In other observations CERI said:

• Coalbed methane, despite different reservoir conditions and operative practices, should not be considered as “inherently any different from conventional shallow gas.” The institute is currently working on a study of coalbed methane economics in Western Canada.

• Western Canada’s rig fleet has mushroomed to about 730, but the fleet capabilities are skewed towards shallow drilling, which accounts for 75 percent of the wells drilled in the southern half of the basin. As a result, more wells are needed just to sustain production.

• Only 10 percent of the rigs are capable of drilling deeper than 11,500 feet, when more of those wells are needed to unlock significantly larger reserves and higher initial production rates.

• Reserves are being drawn down at an ever faster rate, with improvements in completion technologies and operational efficiencies contributing to a 25-30 percent drop in new gas wells in their first year of production.

• The “production replacement treadmill,” based on the heavy reliance on shallow depth gas development, means the upstream sector will barely replace production this year because the 17,500 wells will average not much more than 3,280 feet. For the past several years the industry has had to replace about 3 billion cubic feet per day of production before it could even contemplate supply growth.

F&D cost has more than doubled

Calgary-based Ziff Energy Group reported earlier in March that the finding and development costs in the Western Canada basin more than doubled from 1999 to 2003 to 93 cents per thousand cubic feet equivalent, while Forward Energy Group said the 2003 F&D cost was close to triple the 1990-1996 average.

Forward President Dave Flint told the CERI conference that capital spending on gas in the Western Canada basin since 2000 has equaled about 75 percent of the gas-generated cash flow.

To sustain the investment return at the rate costs are rising will require gas prices of about $11.60 per thousand cubic feet by 2015, Flint predicted, while maintaining production would require more than 30,000 wells a year — an unlikely prospect, he said.
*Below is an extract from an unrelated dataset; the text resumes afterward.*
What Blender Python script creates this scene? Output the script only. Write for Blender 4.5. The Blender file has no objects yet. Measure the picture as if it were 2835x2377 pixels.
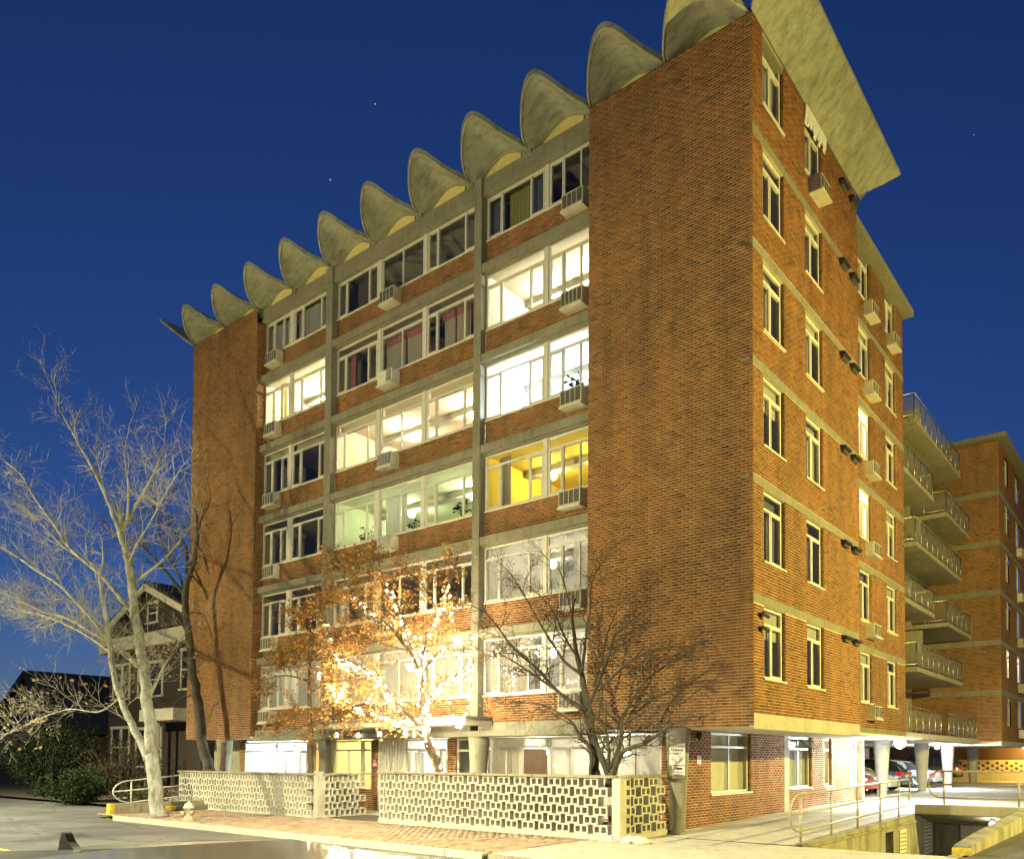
import bpy, math, random
import numpy as np
from mathutils import Vector, Matrix
R = math.radians
random.seed(7); rng = np.random.default_rng(7)
scn = bpy.context.scene
COL = scn.collection
# ------------------------------------------------------------------ camera
cam_d = bpy.data.cameras.new('camera'); cam = bpy.data.objects.new('camera', cam_d); COL.objects.link(cam)
cam_d.sensor_width = 36; cam_d.lens = 27.397; cam_d.shift_x = -0.12257; cam_d.shift_y = 0.29667
cam_d.clip_start = 0.05; cam_d.clip_end = 3000
cam.matrix_world = Matrix.Translation((7.459, -15.099, 1.734)) @ Matrix.Rotation(0.607, 4, 'Z') @ Matrix.Rotation(math.pi/2+0.0315, 4, 'X') @ Matrix.Rotation(0.0021, 4, 'Z')
scn.camera = cam
# ------------------------------------------------------------------ sky
world = bpy.data.worlds.new('World'); scn.world = world; world.use_nodes = True
wn = world.node_tree; wn.nodes.clear()
def wnode(t, **k):
    n = wn.nodes.new(t)
    for a, b in k.items(): setattr(n, a, b)
    return n
sky = wnode('ShaderNodeTexSky', sky_type='NISHITA', sun_disc=False, sun_elevation=R(5), sun_rotation=R(-40), altitude=0, air_density=1.0, dust_density=0.1, ozone_density=5.0)
bg = wnode('ShaderNodeBackground'); bg.inputs['Strength'].default_value = 0.082
wo = wnode('ShaderNodeOutputWorld')
# a few faint stars
tc = wnode('ShaderNodeTexCoord'); vor = wnode('ShaderNodeTexVoronoi', feature='F1'); vor.inputs['Scale'].default_value = 34
wn.links.new(tc.outputs['Generated'], vor.inputs['Vector'])
lt = wnode('ShaderNodeMath', operation='LESS_THAN'); lt.inputs[1].default_value = 0.022
sep = wnode('ShaderNodeSeparateColor'); gt = wnode('ShaderNodeMath', operation='GREATER_THAN'); gt.inputs[1].default_value = 0.62
mul = wnode('ShaderNodeMath', operation='MULTIPLY'); mul2 = wnode('ShaderNodeMath', operation='MULTIPLY'); mul2.inputs[1].default_value = 0.5/0.082
wn.links.new(vor.outputs['Distance'], lt.inputs[0]); wn.links.new(vor.outputs['Color'], sep.inputs[0]); wn.links.new(sep.outputs[0], gt.inputs[0])
wn.links.new(lt.outputs[0], mul.inputs[0]); wn.links.new(gt.outputs[0], mul.inputs[1]); wn.links.new(mul.outputs[0], mul2.inputs[0])
add = wnode('ShaderNodeMix', data_type='RGBA', blend_type='ADD'); add.inputs[0].default_value = 1.0
wb = wnode('ShaderNodeMix', data_type='RGBA', blend_type='MULTIPLY'); wb.inputs[0].default_value = 1.0; wb.inputs[7].default_value = (.80,.66,1.0,1)   # camera white balance of the dusk sky
wn.links.new(sky.outputs[0], wb.inputs[6]); wn.links.new(wb.outputs[2], add.inputs[6]); wn.links.new(mul2.outputs[0], add.inputs[7]); wn.links.new(add.outputs[2], bg.inputs['Color'])
wn.links.new(bg.outputs[0], wo.inputs[0])
# ------------------------------------------------------------------ render look
scn.view_settings.view_transform = 'Standard'; scn.view_settings.look = 'None'; scn.view_settings.exposure = 0.0; scn.view_settings.gamma = 1.0
scn.render.engine = 'CYCLES'
scn.cycles.use_denoising = True; scn.cycles.max_bounces = 6; scn.cycles.diffuse_bounces = 3; scn.cycles.glossy_bounces = 3
scn.cycles.transparent_max_bounces = 12; scn.cycles.sample_clamp_indirect = 6.0; scn.cycles.caustics_reflective = False; scn.cycles.caustics_refractive = False

# ================================================================== helpers
def link(o, parent=None):
    COL.objects.link(o)
    if parent is not None: o.parent = parent
    return o
def tag(o, label=None, cat=None, group=None, kind=None):
    if label: o['label'] = label
    if cat: o['category'] = cat
    if group: o['group'] = group
    if kind: o['kind'] = kind
    return o
def empty(name, loc=(0,0,0), rz=0, parent=None):
    o = bpy.data.objects.new(name, None); o.location = loc; o.rotation_euler = (0,0,rz); o.empty_display_size = .2
    return link(o, parent)
class Fr:
    """a wall frame: s along the wall, d outwards, z up"""
    def __init__(s, O, U, N): s.O = Vector(O); s.U = Vector(U); s.N = Vector(N)
    def __call__(s, a, d, z): return s.O + s.U*a + s.N*d + Vector((0,0,z))
WORLD = Fr((0,0,0), (1,0,0), (0,1,0))
class MB:
    def __init__(s): s.v = []; s.f = []; s.m = []; s.cm = 0
    def quad(s, a, b, c, d):
        n = len(s.v); s.v += [tuple(a), tuple(b), tuple(c), tuple(d)]; s.f.append((n,n+1,n+2,n+3)); s.m.append(s.cm); return s
    def poly(s, pts):
        n = len(s.v); s.v += [tuple(p) for p in pts]; s.f.append(tuple(range(n, n+len(pts)))); s.m.append(s.cm); return s
    def box(s, x0, x1, y0, y1, z0, z1, F=WORLD):
        n = len(s.v)
        s.v += [tuple(F(x,y,z)) for z in (z0,z1) for y in (y0,y1) for x in (x0,x1)]
        for q in ((0,2,3,1),(4,5,7,6),(0,1,5,4),(2,6,7,3),(0,4,6,2),(1,3,7,5)): s.f.append(tuple(n+i for i in q)); s.m.append(s.cm)
        return s
    def prism(s, prof, a0, a1, F):
        """prof: list of (p,q); F(a,p,q)->point"""
        n = len(s.v); k = len(prof)
        s.v += [tuple(F(a0,p,q)) for p,q in prof] + [tuple(F(a1,p,q)) for p,q in prof]
        for i in range(k): j = (i+1) % k; s.f.append((n+i,n+j,n+k+j,n+k+i)); s.m.append(s.cm)
        s.f.append(tuple(range(n,n+k))[::-1]); s.f.append(tuple(range(n+k,n+2*k))); s.m += [s.cm, s.cm]
        return s
    def tube(s, pts, rad, n=8, cap=True):
        pts = [Vector(p) for p in pts]
        if not hasattr(rad, '__len__'): rad = [rad]*len(pts)
        base = len(s.v); prev = None
        for i, p in enumerate(pts):
            t = (pts[min(i+1,len(pts)-1)] - pts[max(i-1,0)])
            if t.length < 1e-9: t = Vector((0,0,1))
            t.normalize()
            if prev is None:
                a = t.cross(Vector((0,0,1)) if abs(t.z) < .9 else Vector((1,0,0))).normalized()
            else:
                a = (prev - t*prev.dot(t))
                a = a.normalized() if a.length > 1e-6 else t.orthogonal().normalized()
            prev = a; b = t.cross(a)
            for k in range(n):
                an = 2*math.pi*k/n; s.v.append(tuple(p + (a*math.cos(an) + b*math.sin(an))*rad[i]))
        for i in range(len(pts)-1):
            for k in range(n):
                k2 = (k+1) % n; s.f.append((base+i*n+k, base+i*n+k2, base+(i+1)*n+k2, base+(i+1)*n+k)); s.m.append(s.cm)
        if cap and n > 2:
            s.f.append(tuple(base+k for k in range(n))[::-1]); s.f.append(tuple(base+(len(pts)-1)*n+k for k in range(n))); s.m += [s.cm]*2
        return s
    def lathe(s, c, prof, n=16, axis='z'):
        """prof: list of (r,h)"""
        c = Vector(c); base = len(s.v)
        for r, h in prof:
            for k in range(n):
                a = 2*math.pi*k/n; p = (r*math.cos(a), r*math.sin(a), h)
                if axis == 'y': p = (p[0], h, p[1])
                if axis == 'x': p = (h, p[0], p[1])
                s.v.append(tuple(c + Vector(p)))
        for i in range(len(prof)-1):
            for k in range(n):
                k2 = (k+1) % n; s.f.append((base+i*n+k, base+i*n+k2, base+(i+1)*n+k2, base+(i+1)*n+k)); s.m.append(s.cm)
        s.f.append(tuple(base+k for k in range(n))[::-1]); s.f.append(tuple(base+(len(prof)-1)*n+k for k in range(n))); s.m += [s.cm]*2
        return s
    def mesh(s, name, mats, smooth=False):
        me = bpy.data.meshes.new(name); me.from_pydata(s.v, [], s.f)
        for m in (mats if isinstance(mats, (list, tuple)) else [mats]): me.materials.append(m)
        if any(s.m): me.polygons.foreach_set('material_index', s.m)
        if smooth: me.polygons.foreach_set('use_smooth', [True]*len(s.f))
        me.update(); return me
    def build(s, name, mats, parent=None, smooth=False):
        return link(bpy.data.objects.new(name, s.mesh(name, mats, smooth)), parent)
def bevel(o, w=.01, seg=2):
    m = o.modifiers.new('bevel', 'BEVEL'); m.width = w; m.segments = seg; m.limit_method = 'ANGLE'; m.angle_limit = R(40); return o
def box(name, mat, x0, x1, y0, y1, z0, z1, parent=None, F=WORLD, bev=0):
    o = MB().box(x0,x1,y0,y1,z0,z1,F).build(name, mat, parent)
    if bev: bevel(o, bev)
    return o
def copy_tree(o, parent=None):
    c = o.copy(); COL.objects.link(c); c.parent = parent
    for ch in list(o.children): copy_tree(ch, c)
    return c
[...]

Ziff Chief Executive Officer Paul Ziff also noted that the reserve life index for Canada’s top 30 producers has descended to an all-time low of 7.9 years, compared with about 10 years for top U.S. producers, although the comparisons are slightly distorted because Canada is a major net exporter, while the United States relies so heavily on imports.

However, the United States is outpacing Canada in exploiting deeper and tighter formations, which make up the bulk of its production outside of coalbed methane.

The average Canadian well is about 3,500 feet, while the United States is at about 6,000 feet, he said.

The upside for Canada, Ziff told a seminar, is that Canada is just scratching the surface of its unconventional resources and trails the United States by about 20 years in tackling tight gas plays.